Thursday, July 14, 2011

A year in the making.


When I was pregnant, good intentioned women told me that I would forget the pain and would remember only the sweet-smelling, pink baby in my arms. 

They were wrong. 

A year later, I still remember the heavy feeling of my belly and the skin stretched tight, every mind-numbing contraction, the needle in my spine, and each shuffling step for weeks after.  I remember every ice pack and every blessed oxy.  I remember the drive home from the hopsital and thinking it was the longest f-ing drive ever (all 20 minutes of it).  My most rational thought: Why hadn't we decided to have a home birth because then I would already be at home.  I think I asked Uriah if he was deliberatly hitting every single pothole in the road, because it sure felt like it.  I remember crying for weeks over everything - and not knowing why I was crying.  I remember Finn crying for weeks and not knowing why he was crying. I remember feeling as though I'd just closed my eyes and he was awake and crying because he was hungry again.  I told Uriah countless times that I didn't think I was cut out for this mother thing; I was quite certain that I couldn't do it.  And every time he came home to me crying or I called him in a near panic, he'd assure me that I was the best mom and that Finn loved me and needed me to pull it together.  And then he reminded me that I didn't have a choice - we couldn't put him back in.  I tried to believe him, but instead I read ahead in the What to Expect the First Year book - way ahead - as in, how much longer until he's talking and can tell me what the hell I'm doing wrong here?!

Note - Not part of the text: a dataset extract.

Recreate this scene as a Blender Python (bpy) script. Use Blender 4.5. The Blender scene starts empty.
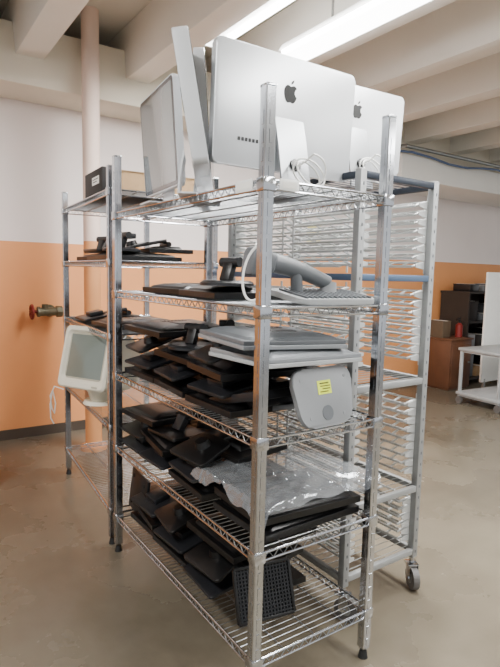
import bpy, bmesh, math, random
from mathutils import Vector, Matrix, Euler, noise
RND=random.Random(11)
scene=bpy.context.scene
COL=scene.collection
D=math.radians
# ---------------------------------------------------------------- materials
def lin(c):
    return tuple(((v/255)/12.92 if v/255<=.04045 else ((v/255+.055)/1.055)**2.4) for v in c)+(1,)
def mat(name,rgb,rough=.5,metal=0,var=.08,scale=8,bump=0,bscale=60,emis=0,alpha=1,coat=0,trans=0,spec=.5):
    m=bpy.data.materials.new(name); m.use_nodes=True
    nt=m.node_tree; b=nt.nodes['Principled BSDF']
    tc=nt.nodes.new('ShaderNodeTexCoord'); n=nt.nodes.new('ShaderNodeTexNoise')
    n.inputs['Scale'].default_value=scale; n.inputs['Detail'].default_value=4
    nt.links.new(tc.outputs['Object'],n.inputs['Vector'])
    r=nt.nodes.new('ShaderNodeValToRGB'); c=lin(rgb)
    r.color_ramp.elements[0].position=.3; r.color_ramp.elements[1].position=.7
    r.color_ramp.elements[0].color=tuple(v*(1-var) for v in c[:3])+(1,)
    r.color_ramp.elements[1].color=tuple(min(1,v*(1+var)) for v in c[:3])+(1,)
    nt.links.new(n.outputs['Fac'],r.inputs['Fac']); nt.links.new(r.outputs['Color'],b.inputs['Base Color'])
    b.inputs['Roughness'].default_value=rough; b.inputs['Metallic'].default_value=metal
    b.inputs['Specular IOR Level'].default_value=spec
    if alpha<1: b.inputs['Alpha'].default_value=alpha
    if trans: b.inputs['Transmission Weight'].default_value=trans
    if coat: b.inputs['Coat Weight'].default_value=coat
    if bump:
        n2=nt.nodes.new('ShaderNodeTexNoise'); n2.inputs['Scale'].default_value=bscale
        nt.links.new(tc.outputs['Object'],n2.inputs['Vector'])
        bp=nt.nodes.new('ShaderNodeBump'); bp.inputs['Strength'].default_value=bump
        nt.links.new(n2.outputs['Fac'],bp.inputs['Height']); nt.links.new(bp.outputs['Normal'],b.inputs['Normal'])
    if emis:
        b.inputs['Emission Color'].default_value=c; b.inputs['Emission Strength'].default_value=emis
    return m
def wall_mat(name,up,low,zs):
    m=mat(name,up,.65,var=.03,scale=1.5,bump=.08,bscale=40)
    nt=m.node_tree; b=nt.nodes['Principled BSDF']
    g=nt.nodes.new('ShaderNodeNewGeometry'); s=nt.nodes.new('ShaderNodeSeparateXYZ')
    nt.links.new(g.outputs['Position'],s.inputs[0])
    mt=nt.nodes.new('ShaderNodeMath'); mt.operation='GREATER_THAN'; mt.inputs[1].default_value=zs
    nt.links.new(s.outputs['Z'],mt.inputs[0])
    n=nt.nodes.new('ShaderNodeTexNoise'); n.inputs['Scale'].default_value=1.3; n.inputs['Detail'].default_value=6
    nt.links.new(g.outputs['Position'],n.inputs['Vector'])
    r=nt.nodes.new('ShaderNodeValToRGB'); c=lin(low)
    r.color_ramp.elements[0].position=.35; r.color_ramp.elements[1].position=.7
    r.color_ramp.elements[0].color=tuple(v*.94 for v in c[:3])+(1,); r.color_ramp.elements[1].color=tuple(min(1,v*1.05) for v in c[:3])+(1,)
    nt.links.new(n.outputs['Fac'],r.inputs['Fac'])
    mx=nt.nodes.new('ShaderNodeMix'); mx.data_type='RGBA'
    nt.links.new(mt.outputs[0],mx.inputs['Factor'])
    src=b.inputs['Base Color'].links[0].from_socket
    nt.links.new(r.outputs['Color'],mx.inputs['A']); nt.links.new(src,mx.inputs['B'])
    nt.links.new(mx.outputs['Result'],b.inputs['Base Color'])
    return m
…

But those women were also right...in the midst of all the pain and sleeplessness and panic and sadness, I do remember that sweet smelling baby - like warm, sugary icing and love.  I remember the moment Uriah told me that we had a boy - we had told the nurses and my doctor that our baby was a surprise and that I wanted Uriah to tell me what we had.  He was so shocked and surprised, even though I'd been telling him for months we were having a boy.  I remember being too tired to say, "I told you so," but not too tired to count fingers and toes; to run my finger over his sticky head and whisper to him that I was so glad to finally meet him.  I remember blocking everything else in those first moments and thinking, "He's puffier than I thought," followed closely by, "He has a lot of hair,"  and, most importantly, "I wonder if he knows me."  I thought he might be a little scared, so I talked to him and rubbed his little back.  I reassured him and reassured myself that this was, in fact, real.

Yes, I still remember the pain...I probably always will; I'm a grudge holder like that.  But nothing can overshadow the memory of meeting Finneaus for the first time and the feeling of knowing that I've loved this person for my whole life.

Happy First Birthday to my best boy.
What a year we've had!  I can't wait to see what this next one is going to bring.

1 comment:

  1. Maressa RousslangeJuly 14, 2011 at 1:28 PM

    Ugh....you made me cry again, for about the 16th time this past week. I cried the day before Evan turned one, I cried on his actual birthday, I cried the day after because it was all over. I cried earlier today when I took him in for his 1 year dr. appt, and now I am crying again because what you said is all so true! What a year it has been! Hope Finn has a terrific first birthday! (And that his mommy does too.)